Each character in Imagined Corners needs freedom to follow personal insights and to test their validity; if they refuse these insights they refuse life itself. The book is a plea for integrity of spirit in the face of moral blindness. William Murray cannot help his demented brother Ned because he cannot gain his own balance; he hides in hell-fire dogmatism. Hector, the clan warrior lost in modern life, hides in drink. John Shand, the romantic, hides in business respectability. The only two characters in a rich complexity of intertwining relationships who prove capable of facing life honestly are Lizzie and Elizabeth Shand. When the unconventional Lizzie returns to Scotland each comes to recognize the value of her opposite. As Lizzie says, ‘You and I … would make one damned fine woman between us.’ The understanding they reach is an understanding between sceptical intellect and mystical intuition. Whereas Lizzie believes that people can never really help one another, only themselves, Elizabeth replies that, on the contrary, people are necessarily part of one another, ‘only separate like waves rising out of the sea’. There is a sense in which both propositions are true.
Throughout the book Willa’s feminism is confident without being aggressive. There is always a healthy clarity about her view of things: The sexual instinct has such complicated emotional effects on men and women that its masquerade as a simple appetite ought not to be condoned.’
It might be held that the message of Imagined Corners is simple – the one way to deal with Scotland is to leave it. But what the story of Elizabeth and Lizzie seems to me to tell us is more universal: that the way to deal with life is to take risks, go deep, make your own discoveries and live by them. This may not be the last word in philosophy, but it is the view of a strong, intelligent woman. And there is much more in the novel than any message which can be derived from it. There is acute and painful observation of the ways in which men and women limit themselves and defend themselves from one another.

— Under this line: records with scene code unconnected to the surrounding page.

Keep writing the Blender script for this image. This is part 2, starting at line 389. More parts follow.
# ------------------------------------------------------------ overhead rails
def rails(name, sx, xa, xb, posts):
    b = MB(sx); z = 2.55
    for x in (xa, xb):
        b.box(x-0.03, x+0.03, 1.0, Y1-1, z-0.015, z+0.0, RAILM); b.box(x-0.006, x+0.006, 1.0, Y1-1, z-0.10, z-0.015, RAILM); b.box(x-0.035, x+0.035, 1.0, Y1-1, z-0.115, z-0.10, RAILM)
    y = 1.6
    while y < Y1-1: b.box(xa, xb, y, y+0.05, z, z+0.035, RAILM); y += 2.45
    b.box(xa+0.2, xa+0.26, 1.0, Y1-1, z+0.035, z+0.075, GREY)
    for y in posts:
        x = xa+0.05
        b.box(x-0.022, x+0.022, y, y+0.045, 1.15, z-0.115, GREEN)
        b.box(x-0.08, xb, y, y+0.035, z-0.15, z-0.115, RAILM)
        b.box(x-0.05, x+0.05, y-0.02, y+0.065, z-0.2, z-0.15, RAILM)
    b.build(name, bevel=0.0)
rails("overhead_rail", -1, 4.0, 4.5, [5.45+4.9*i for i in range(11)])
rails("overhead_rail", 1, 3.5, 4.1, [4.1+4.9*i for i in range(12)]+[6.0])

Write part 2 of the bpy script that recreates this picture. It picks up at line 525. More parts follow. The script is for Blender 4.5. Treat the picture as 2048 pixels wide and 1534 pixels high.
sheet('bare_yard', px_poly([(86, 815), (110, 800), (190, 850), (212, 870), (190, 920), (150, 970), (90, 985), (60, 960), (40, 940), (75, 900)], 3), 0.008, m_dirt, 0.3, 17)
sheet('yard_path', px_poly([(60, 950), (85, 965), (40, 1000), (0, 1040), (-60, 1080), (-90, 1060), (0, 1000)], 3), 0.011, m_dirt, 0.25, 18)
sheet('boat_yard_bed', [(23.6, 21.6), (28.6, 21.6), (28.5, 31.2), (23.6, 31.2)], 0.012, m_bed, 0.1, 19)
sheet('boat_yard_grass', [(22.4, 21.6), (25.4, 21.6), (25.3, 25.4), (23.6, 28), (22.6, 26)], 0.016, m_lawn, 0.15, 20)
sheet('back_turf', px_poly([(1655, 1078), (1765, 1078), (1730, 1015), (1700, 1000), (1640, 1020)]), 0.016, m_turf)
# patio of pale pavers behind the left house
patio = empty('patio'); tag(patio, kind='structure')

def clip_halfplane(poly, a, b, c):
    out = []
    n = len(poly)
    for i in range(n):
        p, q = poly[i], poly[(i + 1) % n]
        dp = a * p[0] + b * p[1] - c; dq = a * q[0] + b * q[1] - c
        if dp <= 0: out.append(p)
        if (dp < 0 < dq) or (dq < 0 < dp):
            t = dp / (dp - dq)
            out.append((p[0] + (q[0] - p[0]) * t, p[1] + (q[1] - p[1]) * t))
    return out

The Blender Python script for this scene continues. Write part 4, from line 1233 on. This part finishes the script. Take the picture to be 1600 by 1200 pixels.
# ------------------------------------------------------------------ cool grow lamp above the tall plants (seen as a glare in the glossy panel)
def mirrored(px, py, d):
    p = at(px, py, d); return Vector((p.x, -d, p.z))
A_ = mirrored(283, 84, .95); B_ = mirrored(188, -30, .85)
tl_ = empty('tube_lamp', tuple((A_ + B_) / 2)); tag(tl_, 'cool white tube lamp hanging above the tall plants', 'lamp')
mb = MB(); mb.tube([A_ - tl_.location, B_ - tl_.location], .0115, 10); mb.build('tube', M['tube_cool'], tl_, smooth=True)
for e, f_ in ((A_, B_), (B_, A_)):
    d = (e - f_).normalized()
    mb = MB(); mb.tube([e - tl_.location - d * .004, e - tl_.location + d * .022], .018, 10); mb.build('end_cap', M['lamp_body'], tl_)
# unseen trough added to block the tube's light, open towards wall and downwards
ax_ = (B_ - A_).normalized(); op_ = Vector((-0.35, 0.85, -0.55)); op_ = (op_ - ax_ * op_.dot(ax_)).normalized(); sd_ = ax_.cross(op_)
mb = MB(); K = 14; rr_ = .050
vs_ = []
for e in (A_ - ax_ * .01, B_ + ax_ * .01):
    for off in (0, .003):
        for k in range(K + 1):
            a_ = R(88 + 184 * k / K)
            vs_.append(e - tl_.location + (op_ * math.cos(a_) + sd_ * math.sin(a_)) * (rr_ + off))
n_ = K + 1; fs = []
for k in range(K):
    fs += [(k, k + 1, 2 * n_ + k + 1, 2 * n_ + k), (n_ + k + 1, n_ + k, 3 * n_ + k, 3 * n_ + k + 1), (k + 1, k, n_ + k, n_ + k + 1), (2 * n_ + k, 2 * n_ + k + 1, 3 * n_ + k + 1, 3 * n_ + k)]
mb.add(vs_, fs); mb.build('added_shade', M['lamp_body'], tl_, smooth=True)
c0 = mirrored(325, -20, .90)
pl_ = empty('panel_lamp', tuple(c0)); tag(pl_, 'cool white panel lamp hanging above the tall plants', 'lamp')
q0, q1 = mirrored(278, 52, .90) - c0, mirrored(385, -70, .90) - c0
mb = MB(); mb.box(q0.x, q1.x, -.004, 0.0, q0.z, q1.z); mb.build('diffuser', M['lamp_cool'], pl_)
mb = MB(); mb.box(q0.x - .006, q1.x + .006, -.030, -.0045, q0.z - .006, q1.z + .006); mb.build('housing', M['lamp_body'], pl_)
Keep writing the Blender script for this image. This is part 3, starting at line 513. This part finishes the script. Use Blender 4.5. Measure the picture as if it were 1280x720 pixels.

The book has a certain technical panache, and a high degree of calculation. There are deliberate shifts in character between the first part and the second, prompting a question whether such changes can be credible. For me, at least, the answer is yes. In all of us there are potentialities which different circumstances and relationships may bring out. A novelist’s job is to make circumstances and relationships authentic.
Willa wrote in Belonging that there was ‘sufficient material in Imagined Corners for two novels’, which she was ‘too amateurish to realise at the time’. She certainly gave herself problems in running simultaneously the stories of five sets of characters, but she seems to relish the challenge and due balance is kept without violence being done to a realistic view of people. If the book lacks tension it is because Willa is too detached to ‘let herself go’. This is at once a virtue and a limitation. On the whole Edwin’s words – written about Neil Gunn’s The Serpent – apply equally well to Imagined Corners: ‘The effect of imaginative maturity is to make you feel that everything you are shown is in its proper place and on its true scale.’
We may regret that Willa did not write more – only the sociological Mrs Grundy in Scotland, the grim and powerful Mrs Ritchie, and after Edwin’s death Belonging, Living with Ballads, and a slim book of genuinely amateurish poems. But Willa herself regretted nothing. She concluded Belonging with an expression of faith:
That was the end of our Story. It was not the end of the Fable, which never stops, so it was not the end of Edwin’s poetry, or of my belief in true love.
It was not the end of Willa’s novels, either. Imagined Corners is the work of a mind of high quality which is at home in the world. And that is rare.